▸ **Problem requirements**: Each line of the data that includes the string "scene" is to be copied out.
================
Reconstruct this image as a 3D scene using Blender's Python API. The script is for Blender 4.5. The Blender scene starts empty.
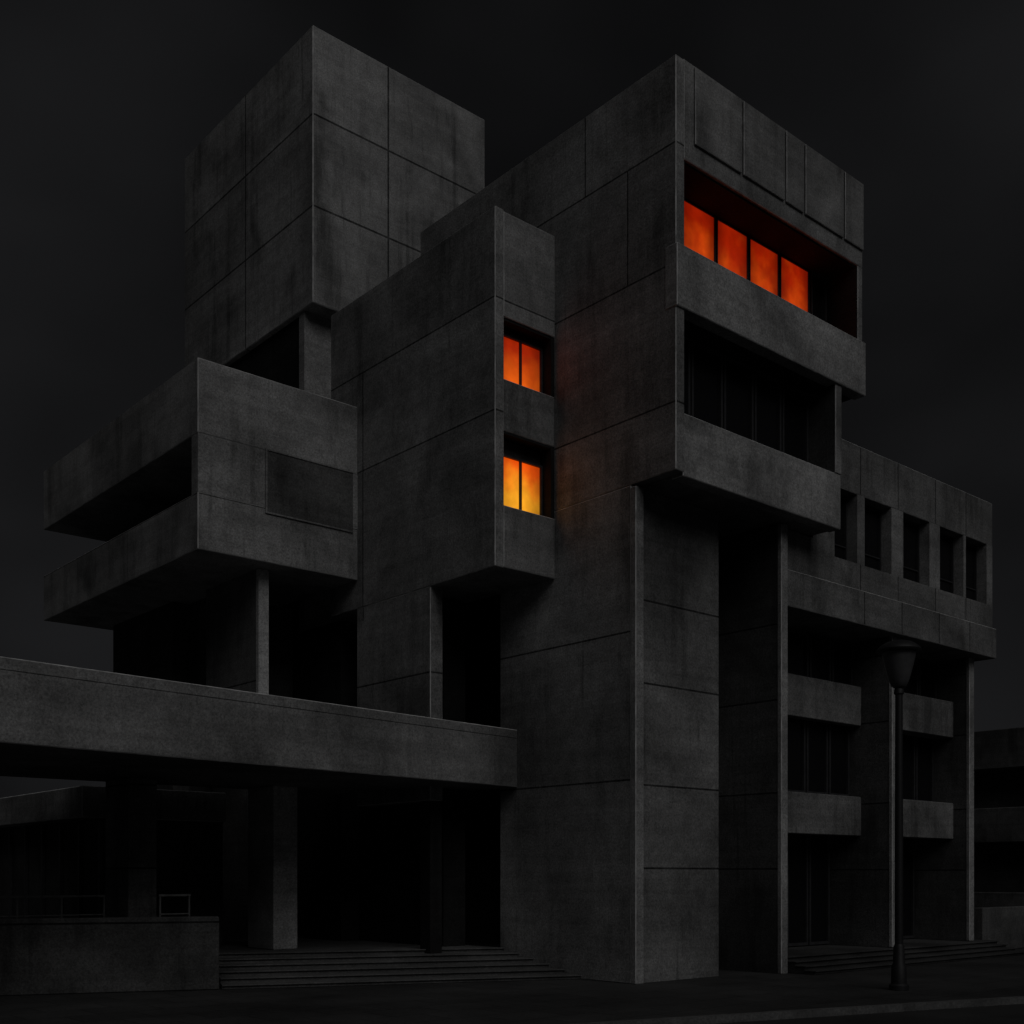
import bpy, bmesh, math
from mathutils import Vector, Matrix

scene = bpy.context.scene
scene.view_settings.view_transform = 'Standard'
scene.view_settings.look = 'None'
scene.view_settings.exposure = 0
COL = scene.collection
WLOC = {}

# ------------------------------------------------------------------ materials
class N:
    def __init__(s, mat):
        s.t = mat.node_tree; s.n = s.t.nodes; s.l = s.t.links
    def link(s, a, b): s.l.new(a, b)
    def math(s, op, a, b=None, clamp=False):
        m = s.n.new('ShaderNodeMath'); m.operation = op; m.use_clamp = clamp
        for i, v in enumerate((a, b)):
            if v is None: continue
            if isinstance(v, (int, float)): m.inputs[i].default_value = v
            else: s.link(v, m.inputs[i])
        return m.outputs[0]
    def vmul(s, v, k):
        m = s.n.new('ShaderNodeVectorMath'); m.operation = 'MULTIPLY'
        s.link(v, m.inputs[0]); m.inputs[1].default_value = k
        return m.outputs[0]
    def noise(s, v, scale, detail=4, rough=.55, dist=0):
        m = s.n.new('ShaderNodeTexNoise'); s.link(v, m.inputs['Vector'])
        m.inputs['Scale'].default_value = scale; m.inputs['Detail'].default_value = detail
        m.inputs['Roughness'].default_value = rough; m.inputs['Distortion'].default_value = dist
        return m.outputs[0]
    def rng(s, v, a, b, c, d):
        m = s.n.new('ShaderNodeMapRange'); s.link(v, m.inputs[0])
        for i, k in enumerate((a, b, c, d)): m.inputs[i+1].default_value = k
        return m.outputs[0]

def newmat(name):
    m = bpy.data.materials.new(name); m.use_nodes = True
    return m, N(m), m.node_tree.nodes['Principled BSDF']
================
▸ **Response to the exercise**:
Reconstruct this image as a 3D scene using Blender's Python API. The script is for Blender 4.5. The Blender scene starts empty.
scene = bpy.context.scene
scene.view_settings.view_transform = 'Standard'
scene.view_settings.look = 'None'
scene.view_settings.exposure = 0
COL = scene.collection